Personas próximas y personas anónimas me han reprochado estos días el que en la noche electoral haya felicitado "personalmente" a Ignacio Prendes por su éxito. Es una buena oportunidad para realizar una reflexión sobre la civilidad, la política, la convivencia y la democracia.
En primer lugar, he de subrayar que la felicitación a Ignacio Prendes es personal, como decía el texto, esto es, al ciudadano, conocido y no diré "amigo", pero sí persona estimada, Ignacio Prendes que fue en su día alumno mío y con quien mantengo una relación de cordialidad.

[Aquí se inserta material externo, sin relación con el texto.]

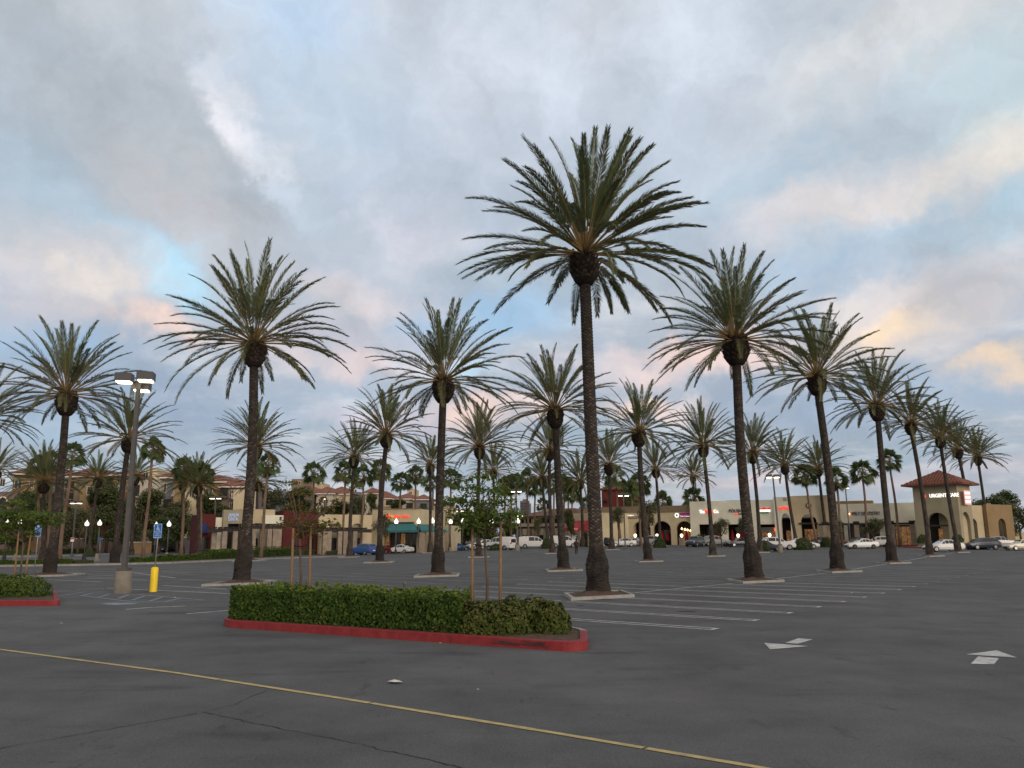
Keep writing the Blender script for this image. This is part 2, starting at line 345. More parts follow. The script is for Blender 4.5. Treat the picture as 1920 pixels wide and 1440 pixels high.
def spine(px, m_):
    b = MB(); P = [G(*q) for q in px]
    for p_, q_ in zip(P, P[1:]):
        d_ = (q_ - p_).normalized(); strip(b, p_ + d_ * 2.2, q_ - d_ * 2.0, .10)
    marking('spine_line', b, m_)
for ri, row in enumerate(ROWS): spine(row, white_p if ri == 0 else faint_p)
for ri, row in enumerate(ROWS[1:]):
    P = [G(*q) for q in row]; tot = [(p_, q_, (q_ - p_).length) for p_, q_ in zip(P, P[1:])]; k = int(sum(t[2] for t in tot) / 2.4)
    for i in range(k):
        a_ = i * 2.4 + .6
        for p_, q_, l_ in tot:
            if a_ <= l_: break
            a_ -= l_
        d_ = (q_ - p_).normalized(); c = p_ + d_ * a_; nn = (n_ * .75 + Vector((d_.y, -d_.x, 0)) * .25).normalized()
        for sg in (1, -1): hairpin(c + nn * sg * 6.6, -nn * sg, 6.2, faint_p)
for k_ in range(22):
    p_ = G(1290 - k_ * 31 + rnd(-8, 8), 1040 + rnd(0, 3)); b = MB(); strip(b, p_, p_ - n_ * 4.5, .12); marking('stall_line', b, faint_p)
stain_m = mat('oil_stain', (.046, .044, .043), .7, .25, 8)
for k in range(34):                                                     # oil drips in the stalls
    c_ = T0 + e_ * (2.29 * random.randint(0, 14) + 1.15 + rnd(-.3, .3)) - n_ * rnd(2.0, 11.5); r_ = rnd(.06, .26); b = MB(); n = 12; a0 = rnd(0, 6)
    b.add([(c_.x + r_ * rnd(.55, 1.1) * math.cos(a0 + 2 * math.pi * q / n) * 1.3, c_.y + r_ * rnd(.55, 1.1) * math.sin(a0 + 2 * math.pi * q / n), gz(c_.x, c_.y) + .009) for q in range(n)], [tuple(range(n))]); marking('oil_stain', b, stain_m)
# accessible bays on the left
def pline(px, wd, m, nm='accessible_bay_line'):
    b = MB()
    for p_, q_ in zip(px, px[1:]): strip(b, G(*p_), G(*q_), wd)
    marking(nm, b, m)
for q in [[(152, 1117), (245, 1128), (313, 1128.5), (384, 1125.5)], [(152, 1117), (175, 1112), (260, 1115), (384, 1125.5)], [(185, 1120), (206, 1114)], [(222, 1122.5), (242, 1115)], [(247, 1125.5), (272, 1117.5)], [(280, 1127.5), (305, 1119.5)], [(310, 1128), (339, 1122)], [(105, 1118), (160, 1110)], [(60, 1113), (130, 1107.5)]]:
    pline(q, .11, blue_p)
patch('accessible_bay_marking', [(187, 1132.5), (205, 1130.5), (260, 1130.5), (250, 1133), (215, 1135)], blue_p)
for q in [[(236, 1143), (285, 1139)], [(286, 1139), (347, 1136.5)], [(350, 1151), (406, 1147)], [(407, 1146.5), (440, 1144)], [(200, 1103), (384, 1111), (440, 1114)], [(143, 1105.5), (195, 1104)], [(165, 1078), (214, 1080)], [(163, 1084), (278, 1088)], [(304, 1072), (357, 1074)], [(305, 1098), (425, 1105)], [(90, 1087), (190, 1091)], [(250, 1074), (330, 1084)]]:
    pline(q, .12, white_p, 'stall_line')
# ---------------------------------------------------------------- kerb islands
def planter(c, sc, label):
    t = thing('kerb_planter', label, 'planter', c, 0, 'concrete kerbed planters round the palms')
    V = [Vector((x * sc, y * sc, 0)) for x, y in ((-1.24, .66), (-1.15, -2.09), (1.24, -.66), (1.15, 2.09))]
    def ring(k, z): return [(v.x * k, v.y * k, z) for v in V]
    b = MB(); b.add(ring(1, -.1) + ring(.99, .095) + ring(.89, .10) + ring(.89, 0), [(4 * r_ + k, 4 * r_ + (k + 1) % 4, 4 * r_ + 4 + (k + 1) % 4, 4 * r_ + 4 + k) for r_ in range(3) for k in range(4)]); b.build('kerb', kerb_m, t)
    b = MB(); vs = []; n = 24; m_ = 5
    for r_ in range(m_ + 1):
        for k in range(n):
            e = k * 4 / n; i = int(e); p_ = V[i].lerp(V[(i + 1) % 4], e - i) * .888 * (r_ / m_ + .001); q = r_ / m_
            vs.append((p_.x, p_.y, .06 + .17 * (1 - ss(.1, .9, q)) + rnd(-.015, .015)))
    b.add(vs, [(r_ * n + k, r_ * n + (k + 1) % n, (r_ + 1) * n + (k + 1) % n, (r_ + 1) * n + k)[::-1] for r_ in range(m_) for k in range(n)], True); b.build('soil', mulch, t)
    return t
# ---------------------------------------------------------------- date palms
def frond(mb, az_, el0, Ln, droop, nleaf, tint, wl, base_r, z0, side):
    seg = 14; P = []; pt = Vector((math.cos(az_) * base_r, math.sin(az_) * base_r, z0)); e = el0; a = az_
    for i in range(seg + 1):
        P.append(pt.copy()); s_ = i / seg
        e -= droop * (.20 + 1.55 * s_ ** 1.5) / seg; a += side / seg * s_
        pt = pt + Vector((math.cos(e) * math.cos(a), math.cos(e) * math.sin(a), math.sin(e))) * Ln / seg
    mb.cur = 1; mb.tint = tint; mb.tube(P, [.030 * (1 - i / seg) ** .8 + .006 for i in range(seg + 1)], 4, False); mb.cur = 0
    for k in range(nleaf):
        s_ = .25 + .75 * (k + rnd(0, .8)) / nleaf; f_ = min(seg - .001, s_ * seg); i = int(f_); p_ = P[i].lerp(P[i + 1], f_ - i); T = (P[i + 1] - P[i]).normalized()
        Bn = T.cross(Vector((0, 0, 1))); Bn = Bn.normalized() if Bn.length > .05 else Vector((-math.sin(az_), math.cos(az_), 0)); Nn = Bn.cross(T)
        q = (s_ - .25) / .75; ll = (.17 + .33 * math.sin(math.pi * min(1, q * .80 + .14))) * Ln / 4.4 * rnd(.8, 1.1)
        an = R(42 - 20 * q + rnd(-7, 7)); ve = R(22 + rnd(-18, 18))
        for sg in (1, -1):
            d_ = T * math.cos(an) + (Bn * sg * math.cos(ve) + Nn * math.sin(ve)) * math.sin(an)
            d_.z -= .07; d_.normalize(); wv = d_.cross(Nn).normalized() * wl
            m_ = p_ + d_ * ll * .4
            mb.add([p_, m_ + wv + Nn * .008, p_ + d_ * ll - Vector((0, 0, .05 * ll)), m_ - wv], [(0, 1, 2, 3)])
def date_crown(seed, nf, nleaf, wl=.017, old=.35, wind=0.):
    random.seed(seed); mb = MB()
    for i in range(nf):
        t = i / (nf - 1); az_ = i * 2.39996 + rnd(-.2, .2)
        el0 = R(87 - 103 * t ** .74 + rnd(-8, 8)); Ln = 4.65 * (1 - .10 * (t - .35) ** 2) * rnd(.88, 1.05)
        if t > .96: Ln *= .72
        tint = max(0, min(1, rnd(0, .25) + old * t + (.35 if random.random() < .05 else 0)))
        frond(mb, az_, el0, Ln, R(26 + 28 * t ** .8 + rnd(-10, 14)) , nleaf, tint, wl, .10 + .24 * t, .62 - .30 * t, wind * math.sin(az_) + rnd(-.18, .18))
    return mb.mesh('date_palm_crown', [leaf_date, petiole])
def boot_mesh(seed):
    random.seed(seed); mb = MB(); mb.lathe([(.02, -.62), (.26, -.6), (.40, -.42), (.47, -.1), (.46, .2), (.36, .48), (.12, .62), (.01, .63)], 18)
    n = 130
    for i in range(n):
        t = (i + .5) / n; z = -.58 + 1.1 * t; a = i * 2.39996
        r = .47 * math.sqrt(max(.05, 1 - ((z + .02) / .66) ** 2)); o = Vector((math.cos(a), math.sin(a), 0)); tg = Vector((-math.sin(a), math.cos(a), 0))
        up = Vector((0, 0, 1)); p_ = o * r * .93 + up * z; d_ = (o * .62 + up * .78); wd = .085 * rnd(.7, 1.2); ln_ = .21 * rnd(.5, 1.35); tp = rnd(.1, .8)
        vs = [p_ + tg * wd - d_.cross(tg) * .03, p_ - tg * wd - d_.cross(tg) * .03, p_ + d_.cross(tg) * .04, p_ + d_ * ln_ + tg * wd * .6 + o * .01, p_ + d_ * ln_ - tg * wd * .6 + o * .01, p_ + d_ * ln_ * .8 - o * .05]
        mb.add(vs, [(0, 1, 4, 3), (1, 2, 5, 4), (2, 0, 3, 5), (3, 4, 5)], False, [0, 0, 0, tp, tp, tp * .6])
    return mb.mesh('date_palm_boot', boot_m)
def trunk(h, lean, lod, rs=1.):
    mb = MB(); n = (30, 20, 12)[lod]; per = (.058, .075, .3)[lod]; rows = int(h / per * (3 if lod == 0 else 2.4)) if lod < 2 else 40
    vs, ts = [], []; ph = rnd(0, 6); cx_, cy_ = rnd(-.20, .20), rnd(-.15, .15); fl = rnd(.85, 1.1)
    for j in range(rows + 1):
        z = h * j / rows; t = z / h
        r = .225 - .045 * t + .15 * fl * (1 - ss(.8, 1.75, z)) + .03 * (1 - ss(0, .5, z))
        r *= rs; x0 = lean * t ** 1.2 + cx_ * math.sin(t * math.pi); y0 = cy_ * math.sin(t * math.pi)
        for k in range(n):
            th = k * 2 * math.pi / n + ph; m_ = 8
            a_ = z / per / 2 + m_ * th / (2 * math.pi); b_ = z / per / 2 - m_ * th / (2 * math.pi)
            dm = abs(math.sin(math.pi * a_)) * abs(math.sin(math.pi * b_)); saw = (z / per + (.5 if int(m_ * th / math.pi) % 2 else 0)) % 1
            up = ss(1.3, 2.0, z)
            of = (.030 * dm + .006 * saw) * up + (1 - up) * (.03 * math.sin(5 * th + z * 3) * math.sin(3 * th - z * 4) + rnd(-.02, .02)) if lod < 2 else rnd(-.008, .008)
            vs.append((x0 + (r + of) * math.cos(th), y0 + (r + of) * math.sin(th), z))
            cell = (math.sin(math.floor(a_) * 12.9898 + math.floor(b_) * 78.233 + ph) * 43758.5453) % 1
            ts.append(max(0, min(1, ((dm > .45) * (cell ** 2) * 1.1 + rnd(-.1, .12)) * up * (1 - .6 * t))) if lod < 2 else max(.0, rnd(-.1, .4) * (1 - .5 * t)))
    mb.add(vs, [(j * n + k, j * n + (k + 1) % n, (j + 1) * n + (k + 1) % n, (j + 1) * n + k) for j in range(rows) for k in range(n)], False, ts)
    return mb
crowns = [date_crown(11, 80, 135, .0145, .12), date_crown(23, 74, 88, .018, .2, .2), date_crown(37, 68, 76, .020, .3, .4), date_crown(41, 66, 74, .021, .35, -.3), date_crown(59, 66, 70, .022, .5, .5)]
boots = [boot_mesh(3), boot_mesh(8)]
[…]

Esa misma relación de cordialidad la mantengo con muchas gentes del PSOE, con gente de IU, con gente del PP y de otros; en general, "con quien se deja", esto es, con quien es una persona normal, de trato social y afable, sean cuales sean sus actitudes o militancia política.
Pero, al margen de su condición personal, todos ellos son también respetables en cuento personas-políticas. En primer lugar, porque todos ellos son escogidos por los ciudadanos; pero, sobre todo, porque todos ellos son demócratas -tanto cada uno de ellos como cualquier otro- y porque representan una serie de intereses e ideas sobre el mundo y la sociedad que tienen su derecho a hacer oír su voz y su presencia.
¿Quiere eso decir que comparta lo que dicen? En absoluto, ni en lo que respecta a la política general ni con respecto a la asturiana. ¿Quiere eso decir que no combata lo que dicen? En absoluto también. Quizás alguien haya hablado tanto y tan claro como yo contra sus políticas e ideas, pero es seguro que no más.
Concluyo: en este país nos hace falta (no ahora, sino desde siempre, desde 1812, al menos) separar rivalidad y confrontación política de las relaciones personales y de la convivencia. En una democracia cabe la presentación de todos y la representación de todos y todos tienen la misma "virginidad moral" para hacerlo, la misma "legitimidad radical". Y no lo olvidemos, en último y primer término, quien toma las decisiones es la "asamblea general de accionistas", los ciudadanos, ahí radica la última legitimidad, la soberanía, y la primera responsabilidad, la soberanía.
En resumen: más civilidad y, también, más valor para decir y defender lo que pensamos, que tal vez ambos, civilidad y valor, no sean más que dos caras de la misma fortaleza en las propias creencias y, por ello, de la falta de temor a contrastarlas públicamente.